In Deutschland ließen die Pogrome von Hoyerswerda und Rostock-Lichtenhagen und das Entstehen einer regional dominanten rechten Jugendkultur von der Vorstellung Abschied nehmen, Protest und Rebellion wären per se emanzipatorisch. Die neue Subversion kam von rechts, und sie hörte dieselbe Musik. Es war kein Widerspruch, wenn rechte Skinheads den ursprünglich jamaikanischen Ska zu ihrer Musik machten, oder Punkrock hörten, der sich nur textlich von den ursprünglichen Formen unterschied. Hier gab sich eine dominante Protesthaltung als authentische Dissidenz, vertrat aber letztlich Positionen des konservativen Mainstreams. Diedrich Diederichsen forderte 1992 in dem Artikel „The kids are not alright“ den Abschied „vom Konzept Jugendkultur mit allen angegliederten Unter-Ideen wie Pop, Underground, Dissidenz durch symbolische Dissidenz, Tribalismus, Revolte, Abgrenzung etc.“158 Die „fundamentale Differenz zwischen Nazis und ihren Gegnern“159 sei durch den Begriff Jugendkultur nicht mehr zu fassen. Die Diskussion stürzte nicht nur die „Pop-Linke“ in eine Krise, sondern ließ auch eine generelle weltanschauliche Verortung von Independents qua ökonomischer Strukturen hinfällig werden.
Das Indie-Spektrum konstituiert sich somit um die Jahrhundertwende als Kristallisationspunkt für die postmodernen Widersprüche und Perspektiven in ihnen, als Austragungsort des Abschieds von herkömmlichen politischen Modellen und der Frage nach der Möglichkeit von Freiräumen und gegenhegemoniellen Praktiken.
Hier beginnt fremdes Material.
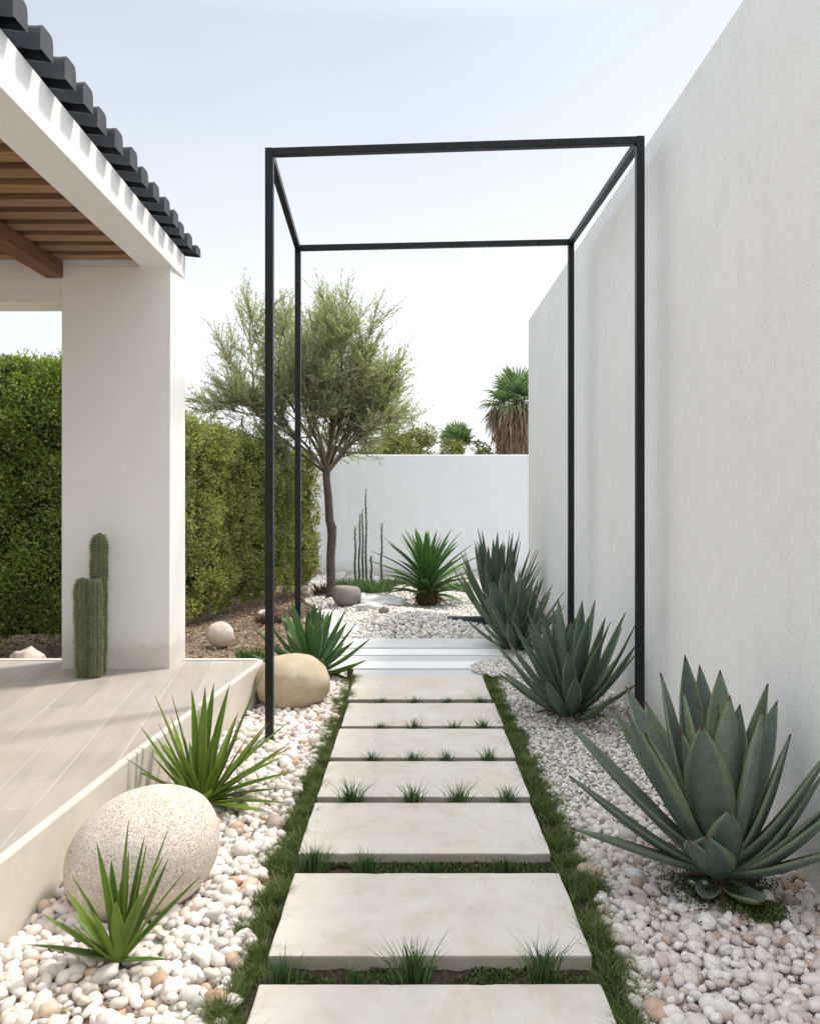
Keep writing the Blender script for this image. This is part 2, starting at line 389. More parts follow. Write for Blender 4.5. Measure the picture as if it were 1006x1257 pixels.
sl = bpy.data.lights.new('sun', 'SUN'); sl.energy = 3.5; sl.angle = math.radians(6); sl.color = (1., .93, .83)
so = bpy.data.objects.new('sun', sl); COL.objects.link(so)
d = Vector((math.sin(AZ)*math.cos(EL), math.cos(AZ)*math.cos(EL), math.sin(EL)))
so.rotation_euler = d.to_track_quat('Z', 'Y').to_euler(); so.location = (6, 6, 12)

cam = bpy.data.cameras.new('camera'); co_ = bpy.data.objects.new('camera', cam); COL.objects.link(co_)
cam.sensor_fit = 'HORIZONTAL'; cam.sensor_width = 36; cam.lens = 36*1000/1006
co_.location = (0, 0, 1.5); co_.rotation_euler = (PI/2, 0, 0)
cam.shift_x = -3/1006; cam.shift_y = -22.5/1006
cam.clip_start = .05; cam.clip_end = 2000
sc.camera = co_
sc.view_settings.view_transform = 'Standard'; sc.view_settings.look = 'None'; sc.view_settings.exposure = 0
sc.render.resolution_x = 819; sc.render.resolution_y = 1024
sc.cycles.max_bounces = 8; sc.cycles.diffuse_bounces = 4; sc.cycles.transparent_max_bounces = 8
sc.cycles.use_denoising = True

# ------------------------------------------------------------------ ground
def terr_x(y):                        # right edge of the terrace
    P = [(-2, -1.50), (2.66, -1.346), (3.76, -1.28), (5.95, -1.06)]
    for (a, xa), (b, xb) in zip(P, P[1:]):
        if y <= b: return xa + (xb-xa)*(y-a)/(b-a)
    return P[-1][1]
def H(x, y):
    if y < 6.0: return 0.
    f = min(1., (y-6.0)/2.5)
    h = .035*math.sin(x*1.9+1.3)*math.sin(y*1.5) + .03*math.sin(x*3.7+y*2.1)
    h += .10*math.exp(-((x+.45)**2/.35 + (y-9.3)**2/.5))          # small mound beyond the steps
    if x < -1.2: h += .06*math.sin(y*1.1+x)
    return h*f*(1 if y > 8.2 else .35)
xs = np.unique(np.concatenate([[-300, -60, -15, -8], np.linspace(-6, 4, 90), [8, 15, 60, 300]]))
ys = np.unique(np.concatenate([[-200, -20, -4, 0, 3, 5.5], np.linspace(6, 18, 90), [22, 40, 100, 800]]))
V = [(x, y, (H(x, y) if -6 <= x <= 4 and y <= 18 else 0)-.02) for y in ys for x in xs]
nx = len(xs)
F = [(j*nx+i, j*nx+i+1, (j+1)*nx+i+1, (j+1)*nx+i) for j in range(len(ys)-1) for i in range(nx-1)]
tag(link('ground', np_mesh('ground', V, F), M['ground'], smooth=True), kind='structure')

# soil bed under the path
xs = np.linspace(-.60, .70, 60); ys = np.linspace(1.4, 6.62, 240)
V = [(x, y, .004 + .014*noise.noise(Vector((x*9, y*9, 0))) + .008*noise.noise(Vector((x*30, y*30, 3)))) for y in ys for x in xs]
nx = 60
F = [(j*nx+i, j*nx+i+1, (j+1)*nx+i+1, (j+1)*nx+i) for j in range(len(ys)-1) for i in range(nx-1)]
tag(link('soil_bed', np_mesh('soil_bed', V, F), M['soil'], smooth=True), kind='structure')

# ------------------------------------------------------------------ stepping slabs
SL = [(1.85, 2.415), (2.56, 3.12), (3.29, 3.83), (3.90, 4.42), (4.48, 5.03), (5.10, 5.66), (5.76, 6.50)]
words = ['largest looking pale stone slab nearest the camera, cut off by the lower picture edge',
         'pale stone slab with faint brown stain, second from the camera behind the widest grassy gap',
         'pale stone stepping slab, third from the camera, with thick grey front edge showing',
         'pale stone stepping slab, fourth from the camera, level with the spiky yucca by the terrace',
         'pale stone stepping slab, fifth from the camera, right beside the foot of the front left post',
         'pale stone stepping slab, sixth from the camera, second from the far end of the row',
         'pale stone stepping slab at the far end of the row, touching the marble strips']
for i, ((a, b_), wd) in enumerate(zip(SL, words)):
    bm = bmesh.new(); jx = rnd.uniform(-.008, .008); jz = rnd.uniform(-.002, .002)
    hexa_bm(bm, [(-.455+jx, a, -.01), (.565+jx, a+rnd.uniform(-.006, .006), -.01), (.562+jx, b_, -.01), (-.452+jx, b_, -.01),
                 (-.455+jx, a, .048+jz), (.565+jx, a+rnd.uniform(-.004, .004), .048+jz), (.562+jx, b_, .048+jz), (-.452+jx, b_, .048+jz)], .007, 2)
    # round the plan corners a little and roughen the rim
    es = [e for e in bm.edges if (e.verts[0].co-e.verts[1].co).length > .3 or abs(e.verts[0].co.z-e.verts[1].co.z) > .03]
    bmesh.ops.subdivide_edges(bm, edges=es, cuts=22, use_grid_fill=True)
    for v in bm.verts:
        if v.co.z > .03:
            q = Vector((v.co.x*11+i*7, v.co.y*11, v.co.z*20)); chip = max(0, noise.noise(q*1.6)-.36)*.010
            cx, cy = .055, (a+b_)/2
            ex = abs(v.co.x-cx)/.51; eyy = abs(v.co.y-cy)/((b_-a)/2)
            if max(ex, eyy) > .965: v.co.z -= chip*.7; v.co.x += (cx-v.co.x)*chip*.25; v.co.y += (cy-v.co.y)*chip*.5
        v.co.x += .003*noise.noise(v.co*7+Vector((i*5, 0, 0))); v.co.y += .003*noise.noise(v.co*7+Vector((0, i*5, 9)))
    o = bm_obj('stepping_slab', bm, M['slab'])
    # own origin so that each stone shows its own veining
    o.data.transform(__import__('mathutils').Matrix.Translation((-i*3.1, -i*1.7, 0))); o.location = (i*3.1, i*1.7, 0)
    tag(o, wd, 'paving slab', 'pale stepping slabs in a row along the path')
# marble strips beyond the slabs
ST = [(6.53, 6.80, 'strip_g', 'narrow bluish grey marble strip directly behind the last stepping slab', .03),
      (6.82, 7.10, 'strip_w', 'white marble strip, nearest of the white ones, half covered by gravel', .04),
      (7.12, 7.36, 'strip_g', 'grey marble strip between the two white marble strips', .034),
      (7.38, 7.66, 'strip_w', 'white marble strip, farther of the two white ones', .042),
      (7.68, 8.16, 'strip_g', 'wide grey marble strip farthest back, bordering the raised gravel', .05)]
for a, b_, mm, wd, z in ST:
    bm = bmesh.new(); box_bm(bm, (-.84, a, -.03), (.82 - (.0 if a > 7 else .12), b_, z), .006, 2)
    tag(bm_obj('marble_strip', bm, M[mm]), wd, 'paving strip', 'marble strips across the path end')

# ------------------------------------------------------------------ terrace
ey = [-1.5, 0, 1.5, 2.66, 3.2, 3.76, 4.5, 5.2, 5.75]
bm = bmesh.new()
KW = .03
prof = [(terr_x(y), y) for y in ey] + [(-1.075, 5.88), (-1.13, 5.95)]
inner = [(x-KW, y) for x, y in prof[:-2]] + [(-1.12, 5.86), (-1.15, 5.868)]
# deck: polygon
pts = inner[:-1] + [(-6.5, 5.879), (-6.5, -1.5)]
top = [bm.verts.new((x, y, .296)) for x, y in pts]; bot = [bm.verts.new((x, y, -.05)) for x, y in pts]
bm.faces.new(top); n = len(pts)
for i in range(n): bm.faces.new((bot[i], bot[(i+1) % n], top[(i+1) % n], top[i]))
terrace = tag(bm_obj('terrace', bm, M['terrace']), kind='structure')
bm = bmesh.new()
def strip_loop(bm, outer, inn, z0, z1):
    """border stone following the two lines, slightly eased outer arris"""
    rows = []
    for (xo, yo), (xi, yi) in zip(outer, inn):
        dx, dy = xi-xo, yi-yo; l = math.hypot(dx, dy); ux, uy = dx/l, dy/l
        rows.append([bm.verts.new(p) for p in ((xo, yo, z0), (xo, yo, z1-.012), (xo+ux*.003, yo+uy*.003, z1-.004), (xo+ux*.012, yo+uy*.012, z1), (xi, yi, z1), (xi, yi, z0))])
    for a, b_ in zip(rows, rows[1:]):
        for k in range(5): bm.faces.new((a[k], b_[k], b_[k+1], a[k+1]))
    for r in (rows[0], rows[-1]): bm.faces.new(r)
outer = prof + [(-1.7, 5.95), (-6.5, 5.95)]
inn = inner[:-2] + [(-1.112, 5.862), (-1.15, 5.878), (-1.7, 5.88), (-6.5, 5.88)]
strip_loop(bm, outer, inn, -.05, .299)
bm_obj('kerb', bm, M['kerb'], terrace)

# ------------------------------------------------------------------ porch
porch = empty('porch', (-2.0, 5.7, .3), 'white rendered porch with square column, charcoal roof tiles and timber slat ceiling on the terrace', 'porch')
P0 = Vector(porch.location)
def pbm(name, bm, m, parent=None, smooth=False):
    o = bm_obj(name, bm, m, None, smooth); o.data.transform(__import__('mathutils').Matrix.Translation(-P0)) if parent is None else None
    if parent is None: o.parent = porch
    else:
        o.data.transform(__import__('mathutils').Matrix.Translation(-P0)); o.parent = parent
    return o
bm = bmesh.new(); hexa_bm(bm, [(-2.41, 5.6, .28), (-1.67, 5.6, .28), (-1.652, 5.93, .28), (-2.41, 5.93, .28),
                              (-2.41, 5.6, 3.066), (-1.662, 5.6, 3.066), (-1.654, 5.93, 3.066), (-2.41, 5.93, 3.066)], .004, 2)
pbm('column', bm, M['porch'])
# edge beam: outer x runs from -1.66 (far) to -1.50 (near)
def bx(y): return -1.66 + (5.6-y)*.029
bm = bmesh.new()
hexa_bm(bm, [(bx(-1)-.215, -1, 3.06), (bx(-1), -1, 3.06), (-1.652, 5.93, 3.06), (-1.875, 5.93, 3.06),
             (bx(-1)-.215, -1, 3.37), (bx(-1), -1, 3.37), (-1.652, 5.93, 3.225), (-1.875, 5.93, 3.225)], .003, 2)
pbm('edge_beam', bm, M['porch'])
bm = bmesh.new(); box_bm(bm, (-6.4, 5.63, 2.82), (-2.412, 5.9, 3.2), .006); box_bm(bm, (-2.411, 5.601, 3.067), (-1.877, 5.9, 3.2), 0)
pbm('lintel', bm, M['porch'])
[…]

Unter den Bedingungen der Postmoderne verlaufen „die Demarkationslinien nicht mehr entlang der klassischen Unterscheidung zwischen Underground und Mainstream“160. Ästhetische, weltanschauliche und ökonomische Aspekte sind nur noch bruchhaft als Teil einer Definition unabhängiger Labels zu sehen. Im Differenzkapitalismus findet sich der Independent-Begriff in unterschiedlichsten Ausprägungen als Marke und als Fluchtlinie wieder.
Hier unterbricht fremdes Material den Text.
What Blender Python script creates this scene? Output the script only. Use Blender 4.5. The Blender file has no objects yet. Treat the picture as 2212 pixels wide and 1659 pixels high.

Die letzte aufrechtzuerhaltende Unterscheidung stellt trotz der graduellen Verläufe die prinzipielle Logik der Unternehmensphilosophien dar: Für Majors ist das musikalische Material vollkommen egal, solange sich daraus ein Gewinn erwirtschaften lässt; Independents gehen von musikalischen Präferenzen (oder zumindest Hintergründen) aus und verorten sich in Form der Kleinstlabel weiterhin als Teil bestimmter regionaler oder virtueller Szenen.

“Independent” ist am Anfang des 21. Jahrhunderts schließlich als Nebeneinander von pragmatischen und idealistischen Konzepten zu denken, für die der Bezugspunkt die vielfach kulturell überzeichnete Independent-Philosophie bleibt.
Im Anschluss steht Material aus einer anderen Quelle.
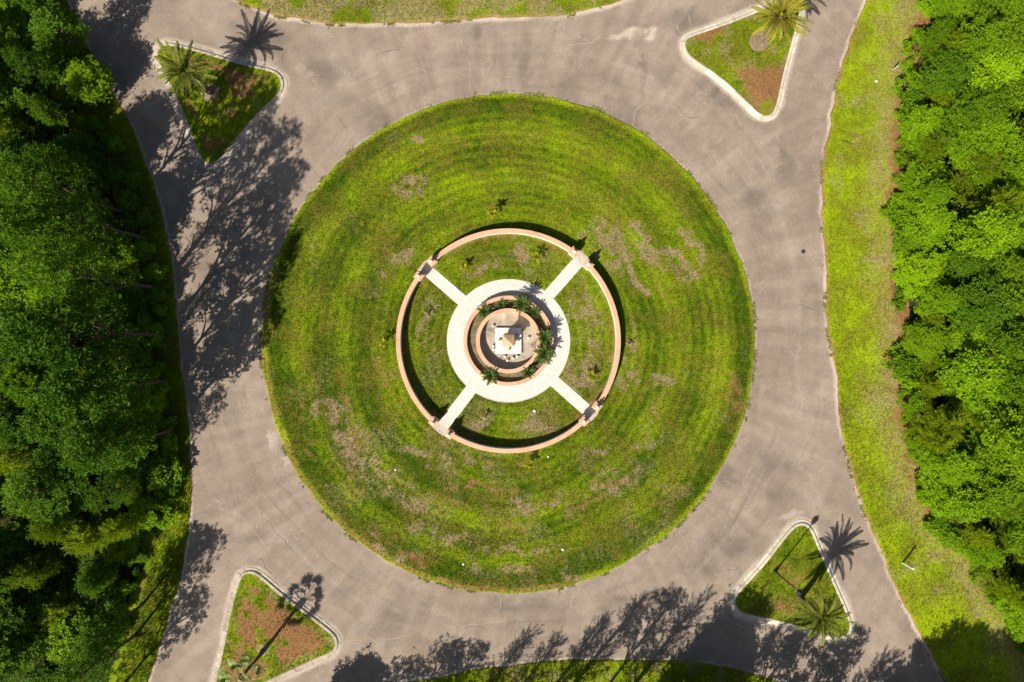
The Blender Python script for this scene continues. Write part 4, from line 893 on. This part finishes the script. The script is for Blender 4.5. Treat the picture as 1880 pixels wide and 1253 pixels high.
# ------------------------------------------------------------------ trees
def tree_meshes(kind, seed):
    """returns (trunk mesh, crown mesh) for a tree about 10 m high standing at the origin"""
    r = np.random.default_rng(seed); b = MB(); H = 10.0
    if kind == 'broad': mat = M[('leaf_bright', 'leaf_mid', 'leaf_dark')[seed % 3]]; nl, rad, lo = 26, 2.5, 3.2
    elif kind == 'pine': mat = M['needle']; nl, rad, lo = 34, 2.1, 2.0
    elif kind == 'wisp': mat = M['needle']; nl, rad, lo = 22, 1.9, 2.6
    elif kind == 'tall': mat = M['leaf_dark']; nl, rad, lo = 18, 2.2, 4.4  # dark leaves put the shaded side of the tall crowns into the colour
    else: mat = M[('leaf_bright', 'leaf_mid')[seed % 2]]; H = 3.2; nl, rad, lo = 22, 1.9, 0.4
    lean = r.normal(0, 0.25, 2)
    tk = [(0, 0, -0.3), (0.1 * lean[0], 0.1 * lean[1], H * 0.25), (lean[0] * 0.5, lean[1] * 0.5, H * 0.55), (lean[0], lean[1], H * 0.93)]
    s = H / 10
    b.tube(tk, [q * (0.6 if kind == 'tall' else 1.0) for q in (0.24 * s + 0.03, 0.17 * s + 0.02, 0.11 * s + 0.01, 0.02)], 7)
    LB, LA, LN, LL, LW, TT = [], [], [], [], [], []
    for i in range(nl):
        f = (i + r.random()) / nl; z = lo + (H - lo - 0.4) * f
        prof = math.sin(math.pi * min(1.0, 0.22 + 0.78 * f)) ** 0.6 if kind not in ('pine', 'wisp') else (1.05 - 0.85 * f)
        az = i * 2.39996 + r.normal(0, 0.3); d = rad * prof * math.sqrt(r.uniform(0.15, 1.0)) * 0.9
        c = np.array([lean[0] * f + d * math.cos(az), lean[1] * f + d * math.sin(az), z])
        z0 = max(H * 0.18, z - d * (0.9 if kind != 'pine' else 0.55) - 0.5)
        st = np.array([lean[0] * 0.5 * z0 / H * 1.6, lean[1] * 0.5 * z0 / H * 1.6, z0]); mid = (st + c) / 2 + np.array([0, 0, 0.15 * d])
        b.tube([tuple(st), tuple(mid), tuple(c)], [0.07 * s + 0.015, 0.045 * s + 0.01, 0.012], 5, False)
        lt = r.random()                                                     # a lobe leans light or dark
        if kind in ('pine', 'wisp'):
            out = unit(np.array([math.cos(az), math.sin(az), 0.75 if kind == 'pine' else 1.5])); ns = 26 if kind == 'pine' else 17
            for k in range(ns):
                pc = st + (c - st) * r.uniform(0.35, 1.15) + r.normal(0, 0.22, 3)
                dr = unit(out + r.normal(0, 0.42, 3)); m = 20
                along = r.random(m) * 0.65
                ax = unit(dr[None] + r.normal(0, 0.42, (m, 3)))
                LB.append(pc + dr * along[:, None]); LA.append(ax); LN.append(unit(r.normal(0, 1, (m, 3)))); LL.append(r.uniform(0.16, 0.34, m)); LW.append(r.uniform(0.025, 0.05, m))
                TT.append(np.clip(0.3 * lt + r.normal(0.35, 0.16, m), 0, 1))
        else:
            lsz = (0.7, 1.05, 0.85, 1.25, 0.65, 0.95)[seed % 6]; lr = (r.choice((0.5, 0.7, 0.9, 1.15, 1.45)) if kind == 'broad' else r.uniform(0.55, 1.0) if kind == 'tall' else r.uniform(0.25, 0.6)); nrz = int((74 if kind == 'broad' else 33 if kind == 'tall' else 42) * lr ** 1.4 / lsz ** 0.8)
            for k in range(nrz):
                v = unit(r.normal(0, 1, 3)); v[2] = abs(v[2]) * 0.9 + v[2] * 0.1 if r.random() < 0.72 else v[2]
                pc = c + v * np.array([1.0, 1.0, 0.72]) * lr * r.uniform(0.45, 1.0) ** 0.7 * (1.0 + max(0, r.normal(0, 0.34))); m = 13
                a = r.random(m) * 2 * math.pi; tilt = r.uniform(-0.25, 0.75, m)
                ax = np.stack([np.cos(a) * np.cos(tilt), np.sin(a) * np.cos(tilt), np.sin(tilt)], 1); ax = unit(ax + 0.45 * v)
                nrm = unit(np.array([0, 0, 1.0]) + 0.6 * v + r.normal(0, 0.45, (m, 3)))
                LB.append(pc + ax * 0.04 + r.normal(0, 0.08 * lsz, (m, 3))); LA.append(ax); LN.append(nrm); LL.append(lsz * r.uniform(0.16, 0.30, m)); LW.append(lsz * r.uniform(0.10, 0.17, m))
                TT.append(np.clip(0.35 * lt + r.normal(0.30, 0.10) + r.normal(0, 0.15, m), 0, 1))
    V, F = leaf_quads(np.vstack(LB), np.vstack(LA), np.vstack(LN), np.concatenate(LL), np.concatenate(LW), 0.2)
    return b.mesh('trunk', M['bark']), np_mesh('crown', V, F, mat, tint=np.concatenate(TT))
PROTO = {'broad': [tree_meshes('broad', s) for s in range(9)], 'pine': [tree_meshes('pine', s) for s in range(10, 14)], 'shrub': [tree_meshes('shrub', s) for s in range(20, 24)], 'wisp': [tree_meshes('wisp', s) for s in range(30, 33)], 'tall': [tree_meshes('tall', s) for s in range(40, 44)]}
NAMES = {'broad': 'broadleaf_tree', 'pine': 'pine_tree', 'shrub': 'shrub', 'wisp': 'pine_tree', 'tall': 'tall_tree'}
def plant(kind, px_, py_, h, label, group, r, wide=1.0):
    x, y = P(px_, py_); pool = PROTO[kind]
    if kind == 'broad' and 'left wood' in group: pool = [q for i, q in enumerate(pool) if i % 3 or i == 0]  # fewer bright crowns: the left wood's shaded look is put into leaf colour
    if kind == 'broad' and 'right wood' in group: pool = [q for i, q in enumerate(pool) if i % 3 != 2 or r.random() < 0.25]
    tm, cm = r.choice(pool); s = h / (3.2 if kind == 'shrub' else 10.0)
    sx = s * wide if kind == 'shrub' else (0.55 + 0.45 * s) * wide
    root = empty(NAMES[kind], (x, y, 0.0), r.uniform(0, 6.28), (sx, sx * (r.uniform(0.9, 1.1) if kind != 'shrub' else r.uniform(0.6, 1.5)), s))
    tag(root, label, 'shrub' if kind == 'shrub' else 'tree', group)
    link('trunk', tm, root); link('crown', cm, root)
ORD = ['', 'second', 'third', 'fourth', 'fifth', 'sixth', 'seventh', 'eighth', 'ninth', 'tenth', 'eleventh', 'twelfth', 'thirteenth', 'fourteenth', 'fifteenth', 'sixteenth', 'seventeenth', 'eighteenth', 'nineteenth', 'twentieth', 'twenty-first', 'twenty-second', 'twenty-third', 'twenty-fourth', 'twenty-fifth', 'twenty-sixth', 'twenty-seventh', 'twenty-eighth', 'twenty-ninth', 'thirtieth'] + ['thirty-' + q for q in ('first', 'second', 'third', 'fourth', 'fifth', 'sixth', 'seventh', 'eighth', 'ninth')]
def nth(i): return (ORD[i] + ' from the top') if i else 'topmost'
KW = {'broad': 'leafy broadleaf tree', 'pine': 'feathery fine-needled tree', 'shrub': 'low leafy shrub', 'wisp': 'wispy fine-needled tree', 'tall': 'tall open-crowned tree'}
r = random.Random(21)
def row(edge_fn, off, y0, y1, step, hr, kinds, where, group, wide=1.0, jx=14):
    py_ = y0; i = 0
    while py_ < y1:
        yy = py_ + r.uniform(-0.25, 0.25) * step; px_ = edge_fn(yy) + off + r.uniform(-jx, jx)
        kind = r.choice(kinds); h = r.uniform(*hr) * (0.8 if 'left wood' in where and yy < 300 else 1.0)
        plant(kind, px_, yy, h, '%s, %s in the %s' % (KW[kind], nth(i), where), group, r, wide * r.uniform(0.75, 1.3))
        py_ += step; i += 1
def pxl(yy): return 940 + S * float(_xl(np.array([(626.5 - yy) / S]))[0])
def pxw(yy): return pxl(yy) - max(0.0, min(62.0, (yy - 880) * 0.35))
def pxf(yy): return 940 + S * float(xf((626.5 - yy) / S))
# left wood
row(pxw, -30, 60, 1240, 34, (0.8, 2.0), ['shrub'], 'outer shrub fringe of the left wood', 'shrubs fringing the left wood', 1.0, 10)
row(pxw, -52, 60, 1240, 44, (1.4, 3.2), ['shrub'], 'inner shrub fringe of the left wood', 'shrubs fringing the left wood', 1.0, 14)
row(pxw, -75, 150, 900, 104, (10.0, 14.0), ['tall', 'tall', 'wisp'], 'open front row of the left wood', 'tall trees along the left wood', 0.85, 16)
row(pxw, -74, 110, 1250, 46, (3.5, 7.5), ['broad', 'pine'], 'low understorey row of the left wood', 'trees of the left wood', 0.75)
for px_, py_, h in [(300, 615, 20), (292, 530, 19), (306, 700, 18), (272, 440, 18), (318, 790, 15.5), (232, 392, 17.5), (250, 470, 19)]:
    plant('tall', px_, py_, h, 'very tall open-crowned tree rooted at the left road edge, level with %s' % {615: 'the plaza centre', 530: 'the upper left path', 700: 'the planter foot', 440: 'the wall top', 790: 'the lower left path', 392: 'the lawn\'s upper shoulder', 320: 'the palm island point', 470: 'the upper wall curve'}[py_], 'tall trees along the left wood', r, 0.95)
row(pxw, -105, 30, 1260, 66, (4.0, 7.0), ['broad', 'broad', 'pine', 'tall'], 'second row of the left wood', 'trees of the left wood')
row(pxw, -160, 70, 1240, 62, (8.0, 12.5), ['broad', 'tall', 'broad', 'pine'], 'third row of the left wood', 'trees of the left wood')
row(pxw, -220, 20, 1260, 66, (8.5, 12.5), ['broad', 'pine', 'broad', 'tall'], 'fourth row of the left wood', 'trees of the left wood')
row(pxw, -290, 240, 1250, 80, (8, 11), ['broad', 'pine'], 'rearmost row of the left wood', 'trees of the left wood')
for px_, py_, h, k, lab in [(195, 165, 5.0, 'broad', 'rounded leafy tree at the upper corner of the left wood, nearest the road'), (165, 95, 7.5, 'tall', 'open-crowned tree at the upper corner of the left wood by the road edge'), (112, 30, 8.0, 'tall', 'open tree in the extreme upper left corner by the road'), (150, 150, 6.5, 'tall', 'open tree set back from the road at the wood\'s upper corner'), (250, 1165, 11.5, 'tall', 'open-crowned tree at the lower end of the left wood, upper of three'), (262, 1110, 9.0, 'tall', 'open-crowned tree at the lower end of the left wood beside the road bend'), (225, 1260, 11.0, 'tall', 'open-crowned tree at the lower end of the left wood, lowest')]:
    plant(k, px_, py_, h, lab, 'trees of the left wood', r)
# right wood
row(pxf, 4, -10, 1240, 34, (1.0, 2.4), ['shrub'], 'shrub fringe of the right wood', 'shrubs fringing the right wood', 1.0, 9)
row(pxf, 28, -40, 1260, 42, (2.8, 6.5), ['broad', 'pine', 'broad'], 'front row of the right wood', 'trees of the right wood', 0.95)
row(pxf, 88, -20, 1230, 52, (4.5, 9.5), ['broad', 'broad', 'pine'], 'second row of the right wood', 'trees of the right wood')
row(pxf, 142, -20, 1150, 58, (6.0, 11.0), ['broad', 'pine', 'broad'], 'third row of the right wood', 'trees of the right wood')
row(pxf, 212, -20, 1050, 64, (8.0, 11.0), ['broad', 'pine'], 'rearmost row of the right wood', 'trees of the right wood')
# trees just outside the bottom of the view: their shadows fall on the lower road
BT = [(600, 1330, 7, 'broad'), (650, 1345, 8.5, 'tall'), (735, 1318, 8.5, 'tall'), (780, 1325, 9, 'tall'), (850, 1315, 10, 'wisp'), (905, 1322, 10.5, 'wisp'), (985, 1300, 11, 'wisp'), (1030, 1285, 12.5, 'wisp'), (1095, 1285, 12, 'tall'), (1130, 1300, 13, 'wisp'), (1190, 1310, 12, 'wisp'), (1258, 1262, 10.5, 'broad'), (1290, 1330, 12, 'wisp'), (1350, 1320, 12, 'tall'), (1420, 1350, 12, 'tall'), (1480, 1390, 13, 'wisp'), (1540, 1420, 13, 'tall'),
      (1575, 1395, 15, 'tall'), (1605, 1410, 16, 'broad'), (1660, 1455, 18, 'broad'), (1700, 1500, 18, 'tall'), (1855, 1400, 8, 'broad'), (1185, 1345, 10, 'broad'), (1245, 1342, 10, 'broad')]
for i, (px_, py_, h, k) in enumerate(BT):
    plant(k, px_, py_, h, '%s casting its shadow up over the lower road, %s' % (KW[k], ('leftmost of the row' if i == 0 else ORD[i] + ' from the left')), 'trees along the lower road', r)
Aus dieser spezifischen Ausgangslage der Independent Labels ergeben sich im Hinblick auf die Einflüsse der Internet-Technologien und ihrer Kulturen, auf die ich im folgenden Kapitel eingehen will, andere Perspektiven und Fragestellungen als für die Major-Industrie. Diese besonderen Anknüpfungspunkte werden in Kapitel 4 zusammengebracht.